DATA EXCERPT:

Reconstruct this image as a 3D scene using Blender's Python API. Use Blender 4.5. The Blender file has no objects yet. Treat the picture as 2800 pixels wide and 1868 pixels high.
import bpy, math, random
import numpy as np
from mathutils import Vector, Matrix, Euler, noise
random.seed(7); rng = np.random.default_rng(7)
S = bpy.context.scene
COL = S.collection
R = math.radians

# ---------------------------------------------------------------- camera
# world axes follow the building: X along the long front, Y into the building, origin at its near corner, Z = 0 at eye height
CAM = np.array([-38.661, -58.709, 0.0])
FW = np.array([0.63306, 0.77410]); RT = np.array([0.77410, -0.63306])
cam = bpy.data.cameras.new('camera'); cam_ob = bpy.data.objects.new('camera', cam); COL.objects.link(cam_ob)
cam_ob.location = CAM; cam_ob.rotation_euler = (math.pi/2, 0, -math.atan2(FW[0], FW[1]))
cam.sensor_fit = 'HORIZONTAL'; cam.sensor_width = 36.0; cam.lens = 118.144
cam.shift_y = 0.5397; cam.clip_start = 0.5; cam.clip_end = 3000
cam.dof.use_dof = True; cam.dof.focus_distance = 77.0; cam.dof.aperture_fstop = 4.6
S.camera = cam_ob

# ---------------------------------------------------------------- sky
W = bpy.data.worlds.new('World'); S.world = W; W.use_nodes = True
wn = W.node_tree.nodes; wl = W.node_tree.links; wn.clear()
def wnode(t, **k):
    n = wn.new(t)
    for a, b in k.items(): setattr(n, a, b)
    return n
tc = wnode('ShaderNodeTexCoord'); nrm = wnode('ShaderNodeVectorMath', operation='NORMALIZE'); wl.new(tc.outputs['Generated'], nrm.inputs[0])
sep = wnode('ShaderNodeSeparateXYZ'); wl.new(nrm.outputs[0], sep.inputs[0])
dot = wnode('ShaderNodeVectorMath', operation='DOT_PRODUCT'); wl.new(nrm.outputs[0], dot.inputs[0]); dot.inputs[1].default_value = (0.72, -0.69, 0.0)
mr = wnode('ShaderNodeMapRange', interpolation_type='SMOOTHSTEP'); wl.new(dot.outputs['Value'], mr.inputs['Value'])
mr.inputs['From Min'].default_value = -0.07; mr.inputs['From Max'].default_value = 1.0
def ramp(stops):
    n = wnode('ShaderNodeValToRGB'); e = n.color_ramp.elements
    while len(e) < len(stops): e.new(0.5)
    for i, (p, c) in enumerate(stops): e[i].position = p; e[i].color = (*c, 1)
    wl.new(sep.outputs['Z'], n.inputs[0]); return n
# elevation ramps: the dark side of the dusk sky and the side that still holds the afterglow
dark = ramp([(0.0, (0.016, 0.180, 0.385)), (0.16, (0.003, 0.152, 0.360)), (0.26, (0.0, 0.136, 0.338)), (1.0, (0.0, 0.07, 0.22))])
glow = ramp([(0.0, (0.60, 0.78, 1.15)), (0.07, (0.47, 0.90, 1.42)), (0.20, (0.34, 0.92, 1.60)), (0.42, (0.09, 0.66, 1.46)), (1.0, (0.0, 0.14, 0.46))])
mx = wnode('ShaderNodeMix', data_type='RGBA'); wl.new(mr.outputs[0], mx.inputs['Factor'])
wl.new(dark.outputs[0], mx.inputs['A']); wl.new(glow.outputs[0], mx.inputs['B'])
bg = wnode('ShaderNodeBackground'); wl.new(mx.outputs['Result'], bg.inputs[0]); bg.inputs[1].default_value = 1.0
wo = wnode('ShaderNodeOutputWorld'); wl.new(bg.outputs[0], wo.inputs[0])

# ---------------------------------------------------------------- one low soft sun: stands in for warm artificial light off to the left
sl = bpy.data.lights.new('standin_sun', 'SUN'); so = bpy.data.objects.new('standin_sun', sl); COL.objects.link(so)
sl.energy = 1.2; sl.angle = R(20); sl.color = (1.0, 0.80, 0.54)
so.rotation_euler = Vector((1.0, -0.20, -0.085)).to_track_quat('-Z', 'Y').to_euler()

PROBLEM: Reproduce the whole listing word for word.

IN RESPONSE:
Reconstruct this image as a 3D scene using Blender's Python API. Use Blender 4.5. The Blender file has no objects yet. Treat the picture as 2800 pixels wide and 1868 pixels high.
import bpy, math, random
import numpy as np
from mathutils import Vector, Matrix, Euler, noise
random.seed(7); rng = np.random.default_rng(7)
S = bpy.context.scene
COL = S.collection
R = math.radians

# ---------------------------------------------------------------- camera
# world axes follow the building: X along the long front, Y into the building, origin at its near corner, Z = 0 at eye height
CAM = np.array([-38.661, -58.709, 0.0])
FW = np.array([0.63306, 0.77410]); RT = np.array([0.77410, -0.63306])
cam = bpy.data.cameras.new('camera'); cam_ob = bpy.data.objects.new('camera', cam); COL.objects.link(cam_ob)
cam_ob.location = CAM; cam_ob.rotation_euler = (math.pi/2, 0, -math.atan2(FW[0], FW[1]))
cam.sensor_fit = 'HORIZONTAL'; cam.sensor_width = 36.0; cam.lens = 118.144
cam.shift_y = 0.5397; cam.clip_start = 0.5; cam.clip_end = 3000
cam.dof.use_dof = True; cam.dof.focus_distance = 77.0; cam.dof.aperture_fstop = 4.6
S.camera = cam_ob

# ---------------------------------------------------------------- sky
W = bpy.data.worlds.new('World'); S.world = W; W.use_nodes = True
wn = W.node_tree.nodes; wl = W.node_tree.links; wn.clear()
def wnode(t, **k):
    n = wn.new(t)
    for a, b in k.items(): setattr(n, a, b)
    return n
tc = wnode('ShaderNodeTexCoord'); nrm = wnode('ShaderNodeVectorMath', operation='NORMALIZE'); wl.new(tc.outputs['Generated'], nrm.inputs[0])
sep = wnode('ShaderNodeSeparateXYZ'); wl.new(nrm.outputs[0], sep.inputs[0])
dot = wnode('ShaderNodeVectorMath', operation='DOT_PRODUCT'); wl.new(nrm.outputs[0], dot.inputs[0]); dot.inputs[1].default_value = (0.72, -0.69, 0.0)
mr = wnode('ShaderNodeMapRange', interpolation_type='SMOOTHSTEP'); wl.new(dot.outputs['Value'], mr.inputs['Value'])
mr.inputs['From Min'].default_value = -0.07; mr.inputs['From Max'].default_value = 1.0
def ramp(stops):
    n = wnode('ShaderNodeValToRGB'); e = n.color_ramp.elements
    while len(e) < len(stops): e.new(0.5)
    for i, (p, c) in enumerate(stops): e[i].position = p; e[i].color = (*c, 1)
    wl.new(sep.outputs['Z'], n.inputs[0]); return n
# elevation ramps: the dark side of the dusk sky and the side that still holds the afterglow
dark = ramp([(0.0, (0.016, 0.180, 0.385)), (0.16, (0.003, 0.152, 0.360)), (0.26, (0.0, 0.136, 0.338)), (1.0, (0.0, 0.07, 0.22))])
glow = ramp([(0.0, (0.60, 0.78, 1.15)), (0.07, (0.47, 0.90, 1.42)), (0.20, (0.34, 0.92, 1.60)), (0.42, (0.09, 0.66, 1.46)), (1.0, (0.0, 0.14, 0.46))])
mx = wnode('ShaderNodeMix', data_type='RGBA'); wl.new(mr.outputs[0], mx.inputs['Factor'])
wl.new(dark.outputs[0], mx.inputs['A']); wl.new(glow.outputs[0], mx.inputs['B'])
bg = wnode('ShaderNodeBackground'); wl.new(mx.outputs['Result'], bg.inputs[0]); bg.inputs[1].default_value = 1.0
wo = wnode('ShaderNodeOutputWorld'); wl.new(bg.outputs[0], wo.inputs[0])

# ---------------------------------------------------------------- one low soft sun: stands in for warm artificial light off to the left
sl = bpy.data.lights.new('standin_sun', 'SUN'); so = bpy.data.objects.new('standin_sun', sl); COL.objects.link(so)
sl.energy = 1.2; sl.angle = R(20); sl.color = (1.0, 0.80, 0.54)
so.rotation_euler = Vector((1.0, -0.20, -0.085)).to_track_quat('-Z', 'Y').to_euler()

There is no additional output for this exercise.